Divide persists between Minneapolis City Council, mayor over short-term homeless response

Minneapolis looks for way forward after encampment moves to 5th location

Minneapolis looks for way forward after encampment moves to 5th location

The morning after fire wiped out the latest iteration of a large homeless encampment in South Minneapolis, displacing people living there for the fourth time this year, a few members of the Minneapolis City Council used the moment to call again for a change to the city’s homeless response, specifically through a few proposed ordinances 5 EYEWITNESS NEWS first reported about last month.

“Encampments are not dignified housing. They are not a permanent solution for any. But the reality is that the status quo at every level is a failure,” said City Council Vice President Aisha Chughtai, joined by Ward 9 Council Member Jason Chavez and Ward 12 Council Member Aurin Chowdhury.

“The whack-a-mole we’re seeing from our mayor and his administration is not getting us any closer to a solution,” Chughtai added, speaking specifically to encampment evictions.

Chavez proposed a ‘safe outdoor spaces’ ordinance that would legalize small, temporary outdoor shelter spaces if passed.

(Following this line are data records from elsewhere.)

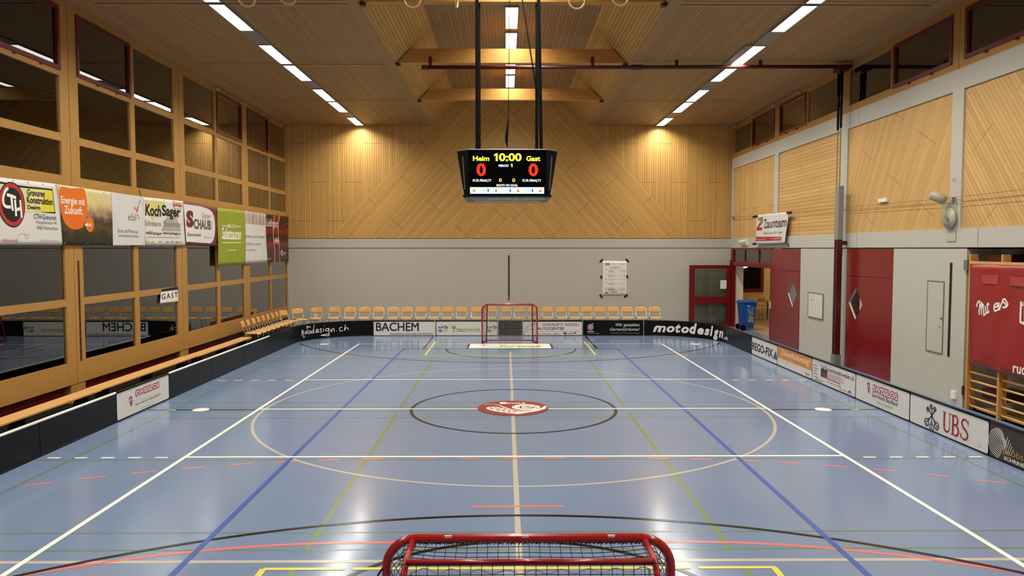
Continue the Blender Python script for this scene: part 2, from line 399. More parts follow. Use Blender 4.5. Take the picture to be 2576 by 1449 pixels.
# ---- left wall: full-height wooden window modules
J = [-13.0, -8.45, -3.9, .65, 5.2, 9.77, 14.0]
ROWS = [(.75, 1.78), (1.91, 3.85), (4.12, 4.72), (4.86, 5.87), (6.0, 7.06)]
for i in range(6):
    a, b = J[i], J[i + 1]
    g_ = .007
    c1, c2 = a + .29, a + 2.215
    d1, d2 = a + 2.395, b - .28
    if i == 5: c1, c2, d1, d2 = 10.0, 12.0, 12.13, 13.93
    t = thing('window_%d' % (i + 1), ['window bay far behind the camera', 'window bay behind the camera', 'window bay under the first sponsor banner', 'second window bay with the guest sign',
              'third window bay behind the green banner', 'last window bay by the far end wall'][i], None, (-8, a, 0), None, 'structure')
    m = MB()
    for y0, y1 in ((a + g_, c1), (c2, d1), (d2, min(b - g_, 14))): m.box((-8.13, y0, .35), (-8.0, y1, 7.24), FRAME_V)
    zr = [.35] + [z for r in ROWS for z in r] + [7.24]
    for k in range(0, len(zr), 2):
        for y0, y1 in ((c1, c2), (d1, d2)): m.box((-8.128, y0, zr[k]), (-8.002, y1, zr[k + 1]), FRAME_H)
    m.build('frame', None, t)
    red_col = (i % 2 == 0)            # which column carries the opening sash
    for r, (z0, z1) in enumerate(ROWS):
        for ci, (y0, y1) in enumerate(((c1, c2), (d1, d2))):
            if r == 4 and (ci == 1) == red_col:
                s_ = MB(); s_.frame('x', -8.07, y0 - .03, z0 - .035, y1 + .03, z1 + .03, .075, .09, RED_S); sash = s_.build('opening_sash', None, t)
                MB().box((-8.03, y0 + .03, z0 + .03), (-8.024, y1 - .03, z1 - .03)).build('pane', GLASS, sash)
                for yk in (.35, .72):
                    MB().box((-8.0, y0 + (y1 - y0) * yk - .03, z0 - .06), (-7.97, y0 + (y1 - y0) * yk + .03, z0 - .05)).build('latch', RED_D, sash)
            else:
                MB().box((-8.04, y0 - .01, z0 - .01), (-8.033, y1 + .01, z1 + .01)).build('pane', GLASS, t)
m = MB(); m.box((-8.3, YB, 0), (-8.14, YE, .36), mat('red_plinth', '#6d1412', .4)); m.box((-8.3, YB, 7.22), (-8.0, YE, 7.4), FRAME_H)
m.box((-8.3, YB, .35), (-8.14, -13.0, 7.24), FRAME_H)
struct(m.build('wall_left'), 'dark red plinth below the tall windows')
m = MB()
for a in J[:-1]:
    m.box((-8.2, a - .19, 0), (-8.01, a + .27, .35))
MB().box((-8.14, YB, .0), (-6.85, YE, .004)).build('bench_shade_strip', mat('painted_floor_shade', '#140808', .9, spec=.2), None, kind='structure')  # no real edging: dark strip paints the shade under benches and chairs
m.build('trim_1', FRAME_V, None, kind='structure')
for lab, ya in (('dark red slot rail in the window post beside the guest bench', .78), ('dark red slot rail in the window post behind the near bench', -3.77)):
    tag(MB().box((-8.0, ya - .022, .75), (-7.992, ya + .022, 2.6)).build('slot_rail', RED_D), lab, 'rail', 'anchor slot rails')
# ---- right wall
XW = 8.0
m = MB()
def yb(y0, y1, z0, z1, mt, x=XW, th=.3): m.box((x, y0, z0), (x + th, y1, z1), mt)
yb(YB, 14.0, 5.66, 6.04, GREY); yb(YB, 14.0, 2.84, 3.18, GREY)
yb(YB, 14.0, 2.815, 2.845, GREY_D, XW + .02)
PJ = [14.0, 9.56, 5.03, .5, -4.05, -8.6, -13.1]
for k, y in enumerate(PJ):
    w = .17 if 0 < k else .25
    yb(y - w, min(y + (.17 if k else 0), 14), 3.18, 5.66, GREY)
for k in range(6):
    mt = [PAN_V, PAN_H, PAN_A, PAN_B, PAN_A, PAN_B][k]
    yb(PJ[k + 1] + .17, PJ[k] - (.25 if k == 0 else .17), 3.18, 5.66, mt, XW + .035)
yb(5.32, 7.56, 0, 2.815, GREY); yb(4.76, 4.98, 0, 2.815, GREY); yb(4.98, 5.32, 0, 2.815, GREY, XW + .12)
yb(.12, 2.6, 0, 2.815, GREY)
yb(-6.0, .12, 0, 2.815, GREY, XW + .6)     # back of the wall-bar recess
m.box((XW, .10, 0), (XW + .6, .12, 2.815), GREY); m.box((XW, -6.02, 0), (XW + .7, -6.0, 2.815), GREY); m.box((XW + .02, -6, 2.815), (XW + .7, .12, 2.84), GREY)
yb(YB, -6.02, 0, 2.815, GREY)
m.box((XW + .0, -6.0, -.1), (XW + .7, .12, 0), FLOOR)
m.box((XW, YB, -.1), (XW + .3, 14.2, 0), FLOOR)
yb(7.56, 7.6, 2.2, 2.815, RED)
wall_right = struct(m.build('wall_right'), 'grey concrete wall with slatted wooden panels above')
# vertical hairline joints of the concrete
m = MB()
for y, z0, z1 in ((4.3, 5.68, 6.03), (4.25, 2.85, 3.17), (-.2, 2.85, 3.17)): m.box((XW - .002, y - .004, z0), (XW + .01, y + .004, z1))
m.build('joint', GREY_D, wall_right)
# clerestory windows on the right wall
RJ = [14.0, 9.53, 5.03, .51, -4.02, -8.55, -13.1]
for i in range(6):
    b, a = RJ[i], RJ[i + 1]
    p1, p2 = b - .2, b - 2.13
    q1, q2 = b - 2.25, a + .23
    if i == 0: p1, p2, q1, q2 = 13.78, 11.95, 11.8, 9.79
    t = thing('window_%d' % (i + 7), ['clerestory window nearest the far end wall', 'clerestory window just past the equipment post', 'clerestory window nearest the equipment post on the near side',
              'clerestory window cut by the picture edge', 'clerestory window beside the camera', 'clerestory window behind the camera'][i], None, (8, a, 6), None, 'structure')
    m = MB()
    for y0, y1 in ((p1, b - .006), (q1, p2), (a + .006, q2)): m.box((8.0, y0, 6.04), (8.13, y1, 7.24), FRAME_V)
    for y0, y1 in ((p2, p1), (q2, q1)): m.box((8.002, y0, 6.04), (8.128, y1, 6.2), FRAME_H); m.box((8.002, y0, 7.03), (8.128, y1, 7.24), FRAME_H)
    m.build('frame', None, t)
    for ci, (y0, y1) in enumerate(((p2, p1), (q2, q1))):
        red = (ci == 1) == (i % 2 == 0)
        if red:
            sash = MB().frame('x', 7.98, y0 - .03, 6.165, y1 + .03, 7.06, .075, .09, RED_S).build('opening_sash', None, t)
            MB().box((8.024, y0 + .03, 6.22), (8.03, y1 - .03, 7.0)).build('pane', GLASS, sash)
            for yk in (.3, .7):
                MB().box((7.95, y0 + (y1 - y0) * yk - .03, 6.135), (8.0, y0 + (y1 - y0) * yk + .03, 6.16)).build('latch', RED_D, sash)
        else: MB().box((8.03, y0 - .01, 6.19), (8.037, y1 + .01, 7.04)).build('pane', GLASS, t)
MB().box((8.0, YB, 7.22), (8.3, YE, 7.4)).build('trim_2', FRAME_H, None, kind='structure')
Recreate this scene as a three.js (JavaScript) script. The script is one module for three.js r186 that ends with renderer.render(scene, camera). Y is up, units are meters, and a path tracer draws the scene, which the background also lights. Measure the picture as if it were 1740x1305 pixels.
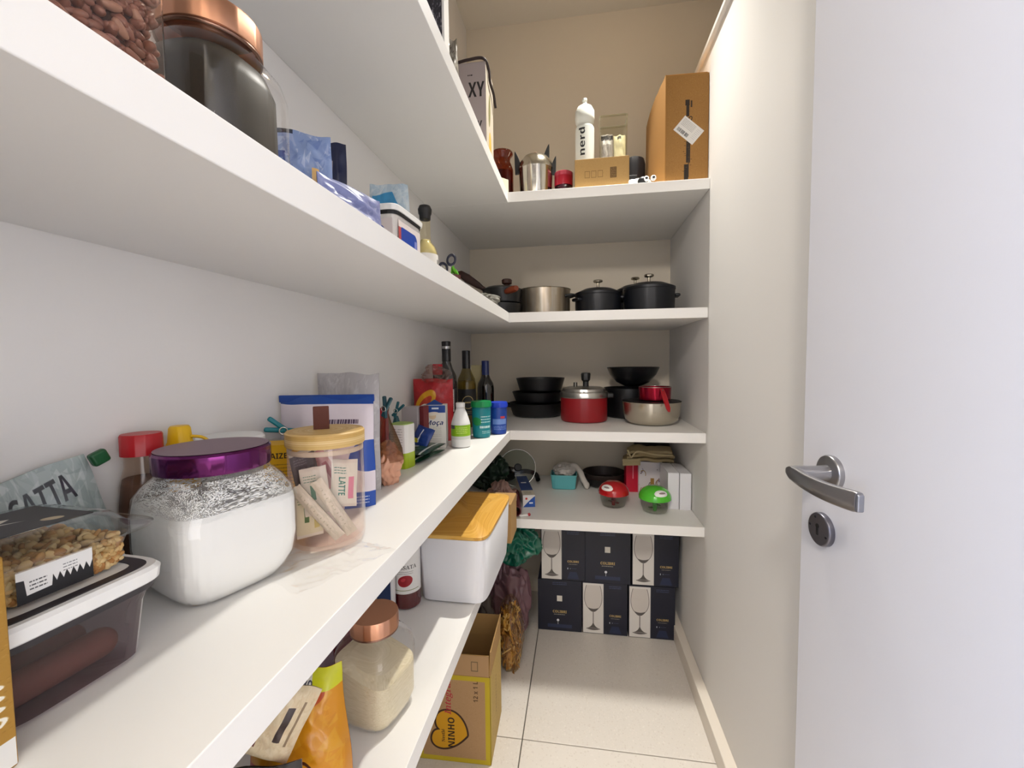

“These would be run by nonprofits or community partners, and they will need to go through a city permitting process and have security and safety on site,” he explained.

There is at least one interested non-profit as of Friday: Minneapolis-based Twin Cities Recovery Project, Inc.

“We’ve been doing this work for a while,” said Christopher Burks, one of about a dozen people representing the organization at the press conference.

Responding later in the day, Mayor Jacob Frey said he wanted more details before weighing in on the proposed ordinance.

“Who’s going to be the provider that runs the encampment? What’s the security going to look like? Where’s it going to be? How are they going to get heat?” he elaborated.

Meanwhile, firewood was burning again on Friday at the camp’s new site.

Asked about safety concerns, camp organizer Christin Crabtree said they have to keep warm but have been working on mitigation.

“I was at Walmart last night late at night buying fire extinguishers. I was out there buying fire extinguishers days earlier,” she said. “We’re constantly doing everything we can to keep people as safe as possible with the resources we have. And unfortunately, the resources we have are not coming from the government.”

Frey, also responding to fire concerns said, “We got lucky that no one was seriously injured.”

Citing other ongoing public safety issues, including other 911 calls and deaths at the camp’s several sites over the past seven months, Frey stood by his administration’s call to clear the camps. The total cost has been at least hundreds of thousands of dollars.

“I’m the one that gets the horrible news first when a little kid gets killed or a fire occurs. We’ve got to be able to respond,” he said. “And again, I would ask — and I’m open, again, as I said before, I’m open — but why not do those things inside?”